The same is true for U.S. Attorney appointments, including the nastiness of the blue slip. As of October 19, 2022, the Senate had voted to confirm nominees for 52 of the 93 spots nationwide. There is only one Biden U.S. Attorney confirmed in the 11th Circuit, which includes Florida, Georgia and Alabama. It’s important to have people in these key roles to do their jobs and to develop expertise. Where blue slips are being unreasonably withheld out of political spite, that process shouldn’t be honored. Biden has the opportunity to restore the use of the blue slip to what it was meant to be, a way for home state senators to confer on nominees and give the White House the benefit of their advice, not to block the path out of political animus.
Federal judges take an oath that requires them to “administer justice without respect to persons, and do equal right to the poor and to the rich” and to “faithfully and impartially discharge and perform all the duties” the Constitution and laws of the United States require. Instead, some judges behave in a manner that continues to damage the public’s confidence in them. Last week at the Federalist Society’s annual meeting, liberal members of the press were called out by name (as if the environment wasn’t already dangerous enough for them) by Bill Pryor, the Chief Judge of the 11th Circuit Court of Appeals, in the course of a PowerPoint presentation that included mockery of Rhode Island senator Sheldon Whitehouse’s view that the Federalist Society’s Leonard Leo is at the center of a web of dark money. Amy Coney Barrett took the stage later and cracked jokes about abortion rights protestors. As with so many of our institutions, the judiciary can only do its work when the public has confidence in it. Some of our judges seem to have forgotten that and that they have life tenure to serve the American people, not a political agenda. Like all of us, they may have views, but they should not express them publicly, certainly not at one of the marquee events of the year for the Republican Party.
President Biden won’t be relying on a Democratic equivalent of the Federalist Society to give him a list of people he should appoint, based on their adherence to dogma.
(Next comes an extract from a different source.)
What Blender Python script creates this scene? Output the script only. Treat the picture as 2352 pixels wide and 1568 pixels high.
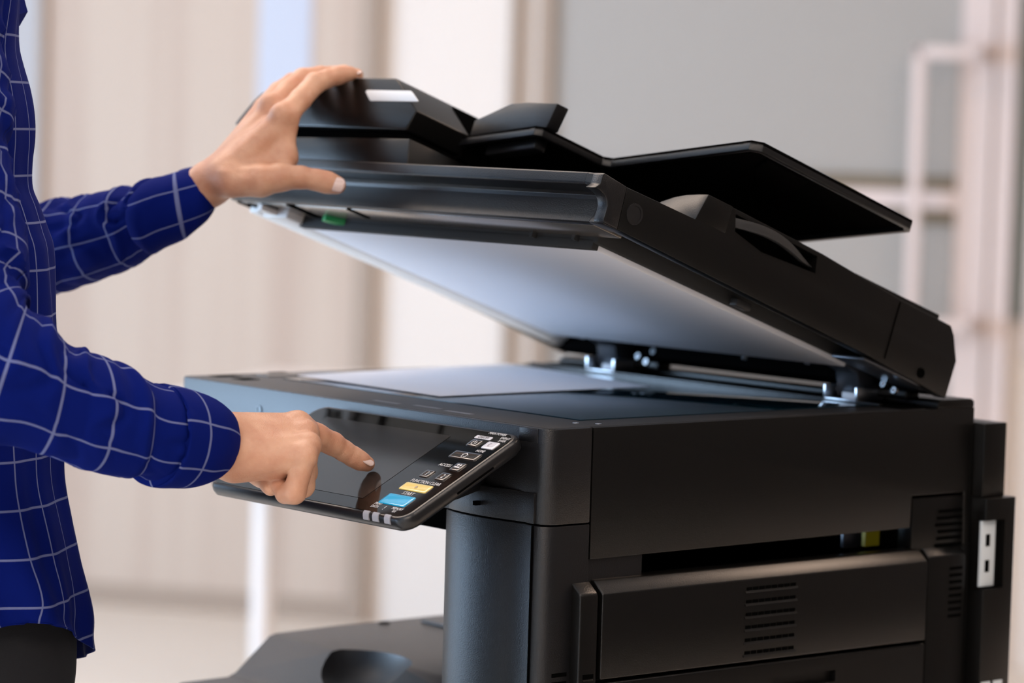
import bpy, bmesh, math, random
import numpy as np
from mathutils import Vector, Matrix, noise

for o in list(bpy.data.objects): bpy.data.objects.remove(o)
SC = bpy.context.scene
H = 1.05                       # height of the scanner deck above the floor
C = bpy.data.collections.new('copy_room'); SC.collection.children.link(C)

# ---------------------------------------------------------------- camera
cam_data = bpy.data.cameras.new('camera'); cam = bpy.data.objects.new('camera', cam_data); C.objects.link(cam)
Rv = Vector((0.63900857, 0.76865056, 0.02905783)); Uv = Vector((-0.07260916, 0.0226686, 0.99710283)); Fv = Vector((-0.76576495, 0.63926712, -0.07029651))
mw = Matrix((Rv, Uv, -Fv)).transposed().to_4x4(); mw.translation = Vector((2.6505312, -1.76962056, 0.26880128 + H))
cam.matrix_world = mw
cam_data.sensor_width = 36.0; cam_data.lens = 7116.2831 / 2352 * 36.0
cam_data.clip_start = 0.05; cam_data.clip_end = 60
cam_data.dof.use_dof = True; cam_data.dof.focus_distance = 2.76; cam_data.dof.aperture_fstop = 4.0
SC.camera = cam

# ---------------------------------------------------------------- light and exposure
SC.view_settings.view_transform = 'Standard'; SC.view_settings.look = 'None'
SC.view_settings.gamma = 1.0; SC.view_settings.use_curve_mapping = False; SC.view_settings.exposure = -0.15
world = bpy.data.worlds.new('daylight'); SC.world = world; world.use_nodes = True
world.node_tree.nodes['Background'].inputs[0].default_value = (0.55, 0.75, 1.0, 1); world.node_tree.nodes['Background'].inputs[1].default_value = 1.0

W0 = Vector((-4.4053, 2.6464, 0)); DWv = Vector((.81, .585, 0)).normalized(); NWv = Vector((DWv.y, -DWv.x, 0))
def WL(a, z, o=0.0): return W0 + DWv * a + NWv * o + Vector((0, 0, z))
def area(name, loc, direction, sx, sy, power, col, up=Vector((0, 0, 1))):
    l = bpy.data.lights.new(name, 'AREA'); l.shape = 'RECTANGLE'; l.size = sx; l.size_y = sy; l.energy = power; l.color = col
    o = bpy.data.objects.new(name, l); C.objects.link(o)
    z = -Vector(direction).normalized(); x = up.cross(z).normalized() if abs(up.dot(z)) < .99 else DWv.copy(); y = z.cross(x)
    m = Matrix((x, y, z)).transposed().to_4x4(); m.translation = Vector(loc); o.matrix_world = m
    return o
CEIL = 2.85
area('window_daylight', WL(-2.9, 1.25, 5.4), DWv, 3.5, 2.3, 370, (0.50, 0.72, 1.0))
area('ceiling_lamp_light', WL(0.4, CEIL - .06, 1.5), (0, 0, -1), 3.2, .7, 24, (1.0, 0.72, 0.56))
area('ceiling_lamp_light', WL(4.0, CEIL - .06, 3.3), (0, 0, -1), 1.1, .6, 46, (1.0, 0.72, 0.54))
area('ceiling_lamp_light', WL(1.2, CEIL - .06, 4.2), (0, 0, -1), 1.6, .6, 34, (1.0, 0.78, 0.62))
area('ceiling_lamp_light', WL(3.9, CEIL - .06, 5.6), (0, 0, -1), 1.6, .6, 20, (1.0, 0.82, 0.70))
area('ceiling_lamp_light', WL(2.4, CEIL - .06, 7.6), (0, 0, -1), 1.8, .7, 55, (1.0, 0.80, 0.66))  # unseen front fill, added to light pad, paper, hand and shirt

# ---------------------------------------------------------------- helpers
def G(x, y, z): return Vector((x, y, z + H))
cl, sl = math.cos(0.3366), math.sin(0.3366); DH, ZH = 0.5219, 0.0137
def LD(x, s, t): return Vector((x, DH - s * cl + t * sl, ZH + s * sl + t * cl + H))
pa = math.radians(27.55); PD = Vector((0, -math.cos(pa), -math.sin(pa))); PNn = Vector((0, -math.sin(pa), math.cos(pa))); PP = Vector((0, -.0117, -.0072 + H))
def PN(x, q, n): return PP + Vector((x, 0, 0)) + PD * q + PNn * n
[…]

He won’t be looking for personal loyalty. Instead, he’ll continue his track record of naming decent, qualified people with diverse backgrounds to the federal bench so the rule of law can be maintained and, over time, confidence in the judiciary can be restored, because we have judges who behave with integrity and deserve that confidence.
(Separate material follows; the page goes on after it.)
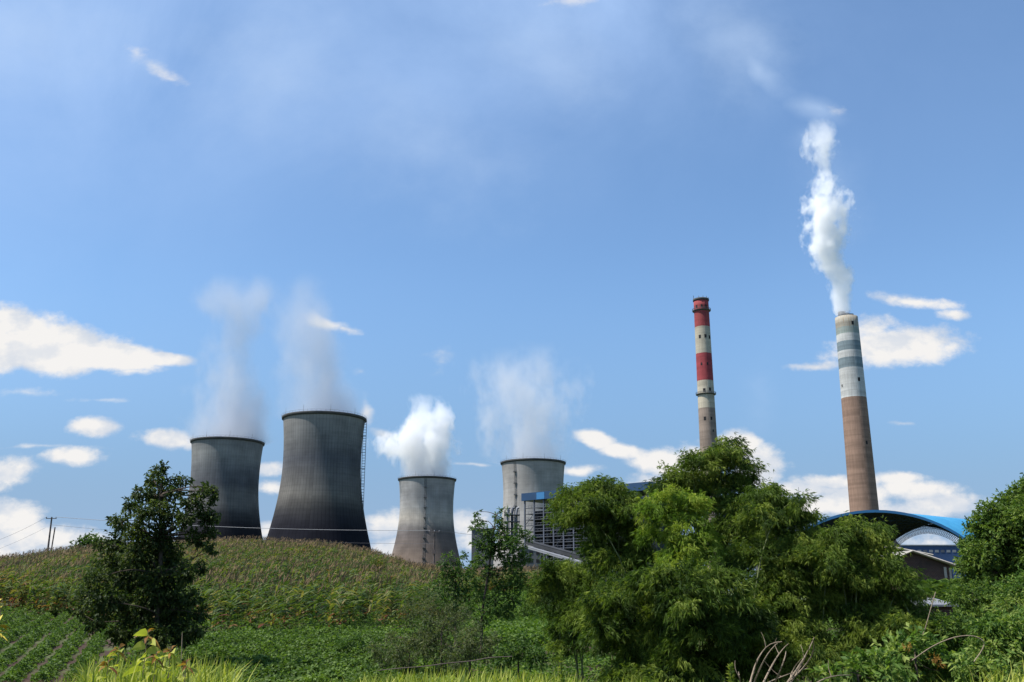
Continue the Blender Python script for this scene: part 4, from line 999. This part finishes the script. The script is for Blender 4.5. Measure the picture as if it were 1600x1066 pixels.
# bean patch in the middle
n = 110000; px_ = 290+rng.random(n)*440; y = 30+rng.random(n)*28
ok = y < np.interp(px_, [290, 330, 560, 640, 740], [52, 53, 55, 48, 40])
px_, y = px_[ok], y[ok]; x = (px_-800)/FPX*y*CP
mound = .22+.17*np.sin(x*3.3+.7*y)*np.cos(y*2.3)+.13*np.sin(x*7.1+2*np.sin(y))*np.sin(y*5.7)+.1*np.sin(x*.8)*np.sin(y*.9)
q = MB(); lowleaves(q, x, y, mound*(.5+.6*rng.random(len(x)))+.08, .14, .12, np.clip(.45+.8*(mound-.2)+.18*rng.normal(size=len(x)), 0, 1))
tag(q.build('bean_patch', M_BEAN), 'dense low bean patch below the corn right of the dark tree', 'crop', None, 'stuff')
# scrub and creepers elsewhere
n = 190000; px_ = -60+rng.random(n)*1720; y = 19+60*rng.random(n)**.8
ok = ~((px_ > 290) & (px_ < 600) & (y > 31) & (y < 52)) & ~((px_ < 190) & (y > 36) & (y < 74))
ok &= ~((px_ > 290) & (px_ < 540) & (y > 36) & (y < 50))
px_, y = px_[ok], y[ok]; x = (px_-800)/FPX*y*CP
cl_ = np.sin(x*.9+1.3)*np.cos(y*.7)+.5*np.sin(x*2.3+y*1.7)
h = .1+.35*np.clip(cl_+.4, 0, 1.4)*rng.random(len(x))
q = MB(); lowleaves(q, x, y, h, .17, .10, np.clip(.5+.15*cl_+.2*rng.normal(size=len(x)), 0, 1))
tag(q.build('ground_cover', M_VINE), 'tangled green creepers and weeds covering the low ground', 'ground cover', None, 'stuff')
n = 40000; px_ = 740+rng.random(n)*160; y = 50+70*rng.random(n); x = (px_-800)/FPX*y*CP
h = .1+.5*rng.random(n); q = MB(); lowleaves(q, x, y, h, .24, .15, np.clip(.6+.2*rng.normal(size=n), 0, 1))
tag(q.build('creeper_slope', M_VINE), 'bright green creepers on the slope between the sapling and the bamboo', 'ground cover', None, 'stuff')

# ------------------------------------------------------------------ foreground grass, plants, twigs
def blades(q, x, y, h, w_, lean, tint):
    n = len(x); z = terr(x, y); b = np.stack([x, y, z], -1); a = rng.random(n)*6.28; d = np.stack([np.cos(a), np.sin(a), np.zeros(n)], -1)
    sd_ = np.stack([-d[:, 1], d[:, 0], np.zeros(n)], -1); K = 5; s = np.linspace(0, 1, K)
    hh = h[:, None]; ln = lean[:, None]
    pz = hh*(s-.28*ln*s**3); pr = hh*ln*.75*s**2
    pts = b[:, None, :]+d[:, None, :]*pr[..., None]+np.array((0, 0, 1.))*pz[..., None]
    ww = (w_[:, None]*np.array([.8, 1, .85, .5, .04])/2)[..., None]
    v = np.stack([pts-sd_[:, None]*ww, pts+sd_[:, None]*ww], 2).reshape(n, -1, 3)
    f = np.array([(2*i, 2*i+1, 2*i+3, 2*i+2) for i in range(K-1)])
    F_ = (f[None]+(np.arange(n)*2*K)[:, None, None]).reshape(-1, 4)
    q.add(v.reshape(-1, 3), F_, tint=np.repeat(tint, 2*K))
q = MB(); X, Y, Hh = [], [], []
def gpatch(px0, px1, d0, d1, n, top_py, jit=14):
    p = px0+rng.random(n)*(px1-px0); y = d0+rng.random(n)*(d1-d0); x = (p-800)/FPX*y*CP
    tp = np.interp(p, [px0, (px0+px1)/2, px1], [top_py+10, top_py, top_py+10])+np.abs(rng.normal(size=n))*jit*1.6
    v = (533-tp)/FPX; h = CAMZ+y*(SP+v*CP)/(CP-v*SP)-terr(x, y)
    X.append(x); Y.append(y); Hh.append(np.maximum(h, .15))
gpatch(140, 380, 9, 14, 1700, 1008, 26); gpatch(100, 300, 9, 12, 700, 1042, 12); gpatch(370, 640, 9, 14, 240, 1056, 14)
gpatch(560, 900, 9.5, 14, 1900, 1034, 16); gpatch(880, 1120, 10, 14, 420, 1050, 10); gpatch(1090, 1400, 10, 14, 260, 1056, 10); gpatch(1500, 1640, 9, 13, 300, 1022, 16)
gpatch(1380, 1520, 10, 13, 160, 1056, 10); gpatch(-40, 120, 9.5, 12, 60, 1062, 6)
X = np.concatenate(X); Y = np.concatenate(Y); Hh = np.concatenate(Hh); n = len(X)
blades(q, X, Y, Hh*1.05, (.014+.022*rng.random(n)), .15+.85*rng.random(n)**1.5, np.clip(.6+.22*rng.normal(size=n), 0, 1))
tag(q.build('grass', M_GRASS), 'bright yellow green grass along the bottom of the view', 'grass', None, 'stuff')
# low base grass on the near verge, below the frame
n = 9000; x = rng.uniform(-9, 9, n); y = rng.uniform(5, 15, n); q = MB()
blades(q, x, y, .15+.25*rng.random(n), .01+.006*rng.random(n), .3+.7*rng.random(n), np.clip(.4+.2*rng.normal(size=n), 0, 1))
tag(q.build('verge_grass', M_GRASS), 'short grass on the near bank', 'grass', None, 'stuff')

def leafshape(mb, b, d, L, Wd, tint, mat=0):
    """broad pointed leaf with a folded midrib and a drooping tip"""
    d = np.asarray(d, float); d /= np.linalg.norm(d); up = np.array((0, 0, 1.)); sd_ = np.cross(d, up); sd_ /= np.linalg.norm(sd_)+1e-9; a_r = rng.normal()*.7; sd_ = sd_*math.cos(a_r)+np.cross(d, sd_)*math.sin(a_r)
    s = np.array([0, .15, .4, .65, .85, 1.]); wv_ = np.array([.05, .6, 1, .8, .4, .02])*Wd/2
    pts = b+d*(s*L)[:, None]-up*(s**2*L*.45)[:, None]
    v = np.stack([pts-sd_*wv_[:, None]+up*wv_[:, None]*.35, pts, pts+sd_*wv_[:, None]+up*wv_[:, None]*.35], 1).reshape(-1, 3)
    f = []
    for i in range(5): f += [(3*i, 3*i+1, 3*i+4, 3*i+3), (3*i+1, 3*i+2, 3*i+5, 3*i+4)]
    mb.add(v, f, tint=tint, mat=mat)
def redtip(px, py_top, D, label, n=9, L=.17):
    L *= 1.35; n += 3
    top = P(px, py_top, D); g_ = tz(top[0], D); root = empty('red_tipped_plant', (top[0], D, g_), label, 'plant', 'red tipped plants in the grass')
    st = MB(); st.tube([(top[0]+.02, D, g_-.05), (top[0]-.01, D, (g_+top[2])/2), tuple(top)], [.008, .006, .003], 5); st.build('stem', M_DRY, root)
    gl = MB(); rl = MB()
    for i in range(n):
        k = i/n; z = top[2]-.02-.5*(1-k); a = i*2.4+rng.random()*.5; el = -.1+.7*k
        leafshape(gl, np.array((top[0], D, z)), (math.cos(a), math.sin(a), el), L*(1.1-.4*k), L*.42, .6+.3*rng.random())
    for i in range(6):
        a = i*1.05+rng.random(); leafshape(rl, np.array((top[0], D, top[2]-.02-.01*i)), (math.cos(a), math.sin(a), 1.0-.25*i), L*(.4+.06*i), L*.2, rng.random())
    gl.build('leaf_cluster', M_GRASS, root); rl.build('young_leaves', M_RED, root)
redtip(231, 984, 9.6, 'tallest red tipped broad leaved plant in the grass under the dark tree', 10)
redtip(187, 1008, 9.9, 'red tipped plant left of the tallest one', 8, .14)
redtip(268, 1010, 9.9, 'red tipped plant right of the tallest one', 8, .14)
redtip(170, 1030, 9.4, 'small red tipped plant furthest left in the grass', 7, .13)
redtip(292, 1030, 9.5, 'small red tipped plant furthest right in the grass', 7, .12)
redtip(245, 1018, 9.3, 'short red tipped plant in front of the tallest one', 8, .13)
# yellow-leaved weed at left edge
root = empty('yellowing_plant', P(3, 960, 30), 'tall plant with yellow leaves at the left edge above the bean rows', 'plant')
c0 = P(4, 935, 30); g_ = tz(c0[0], 30); root.location = (float(c0[0]), 30, g_)
st = MB(); st.tube([(c0[0], 30, g_), tuple(c0)], [.03, .01], 5); st.build('stem', M_DRY, root)
q = MB()
for i in range(14):
    p_ = np.array((c0[0], 30, c0[2]-rng.random()*1.6)); a = rng.random()*6.28; leafshape(q, p_, (math.cos(a), math.sin(a), .1), .35, .14, .9)
q.build('foliage', plain('yellow_leaf', (.42,.34,.04), .6, .2, 3), root)
# dry twigs heap
root = empty('dry_branches', P(1215, 1060, 12), 'bare dry grey branches sticking up in front of the bamboo', 'dead branches')
root.location.z = tz(root.location.x, 12)
q = MB()
tw = [((1175,1075),(1195,1030),(1215,1005)), ((1188,1078),(1212,1030),(1232,1006)), ((1222,1078),(1255,1030),(1272,996)), ((1228,1078),(1252,1040),(1264,1012)), ((1205,1078),(1222,1040),(1228,1018)),
      ((1170,1078),(1190,1020),(1222,1003)), ((1215,1080),(1262,1035),(1270,1000)), ((1158,1078),(1156,1062),(1154,1050)), ((1240,1080),(1236,1055),(1252,1030)), ((1180,1080),(1210,1062),(1262,1044)), ((1165,1080),(1178,1050),(1182,1030)), ((1262,1080),(1290,1060),(1330,1055))]
for i, w_ in enumerate(tw):
    pts = [P(px, py, 12+rng.normal()*.25) for px, py in w_]; tt = np.linspace(0, 1, 9); A_, B_, C_ = pts
    cur = np.array([(1-s)**2*A_+2*s*(1-s)*(2*B_-.5*A_-.5*C_)+s*s*C_ for s in tt]); q.tube(cur, np.linspace(.012, .004, 9), 5)
    if i % 2: limb(q, cur[5], cur[5]+np.array((rng.normal()*.1, .05, .18)), .005, .002)
q.build('twigs', M_DRY, root)
def stem(pts, D, r, label, name='dead_stalk', m_=M_DRY):
    pts = np.array([P(x, y, D) for x, y in pts]); k = len(pts); tt = np.linspace(0, k-1, 24); cur = np.stack([np.interp(tt, np.arange(k), pts[:, j]) for j in range(3)], -1)
    for _ in range(3): cur[1:-1] = (cur[:-2]+cur[1:-1]*2+cur[2:])/4
    o = MB().tube(cur, r, 5).build(name, m_, None, True); tag(o, label, 'stem'); return o
stem([(1425,1032),(1455,1010),(1490,995),(1520,992),(1540,1002),(1535,1016),(1522,1034)], 15, .008, 'pale dead stem arching over the weeds at the right')
stem([(1430,1020),(1445,985),(1456,945),(1462,925)], 24, .012, 'thin straight dead stem slanting up beside the right bamboo')
stem([(590,1048),(625,1044),(660,1042),(700,1036),(740,1033),(765,1027),(800,1026)], 22, .009, 'grey hose running across the scrub below the bean patch', 'hose', M_POLE)
stem([(285,988),(283,1040),(290,1068)], 11, .005, 'thin dry stalk rising beside the red tipped plants')
# twisted weed spikes
for px_, top, lab in [(876, 1018, 'tall feathery weed spike in the grass left of the bamboo'), (1141, 1040, 'hooked feathery weed spike under the tallest bamboo')]:
    D_ = 10.5; c_ = P(px_, top, D_); g_ = tz(c_[0], D_); root = empty('weed_spike', (c_[0], D_, g_), lab, 'plant')
    MB().tube([(c_[0], D_, g_), tuple(c_)], [.006, .003], 5).build('stem', M_CULM, root)
    n = 260; zz_ = g_+.2+(c_[2]-g_-.2)*rng.random(n); b_ = np.stack([np.full(n, c_[0]), np.full(n, D_), zz_], -1); ax_ = rng.normal(size=(n, 3)); ax_[:, 2] = np.abs(ax_[:, 2])*.5+.4
    q = MB(); leaves(q, b_, ax_, .06, .012, np.clip(.4+.2*rng.normal(size=n), 0, 1)); q.build('foliage', M_GRASS, root)
# black netting on the bank
m, t, out = mat('netting'); oc = t.node('ShaderNodeTexCoord').outputs['Object']; x, y, z = t.xyz(oc)
gA = t.math('FRACT', t.math('MULTIPLY', t.math('ADD', x, y), 9.)); gB = t.math('FRACT', t.math('MULTIPLY', t.math('SUBTRACT', x, y), 9.))
gg = t.math('MAXIMUM', t.math('GREATER_THAN', gA, .75), t.math('GREATER_THAN', gB, .75))
princ(t, out, t.mix(gg, (.03,.026,.026), (.17,.15,.15)), .8, 0, gg, .4); M_NET = m
q = MB(); us_ = np.linspace(0, 1, 14); G = []
for v_ in np.linspace(0, 1, 5):
    for u_ in us_:
        x = .7+u_*2.4; y = 15.2+v_*1.6; G.append((x, y, tz(x, y)+.42+.03*math.sin(u_*20+v_*3)))
G = np.array(G); q.add(G, [(i*14+j, i*14+j+1, (i+1)*14+j+1, (i+1)*14+j) for i in range(4) for j in range(13)])
tag(q.build('netting', M_NET, None, True), 'dark criss cross netting lying in the grass left of the bamboo', 'netting')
In the end, our votes mattered. Against the odds, the Democrats maintained control in the Senate and the President can continue to do this important work. When we stick together and vote, we win.
We’re in this together,
Joyce
Thank you for this very clear recitation of how we got here. The democratic process is alive and well and hopefully, these all important judicial appointments will be made.
I was unaware of the blue slip until you just explained it. Thank you for that lesson & for all that you do!!!! Policy progress might not be made in the next 2 years but at least judiciary confirmations will progress!!!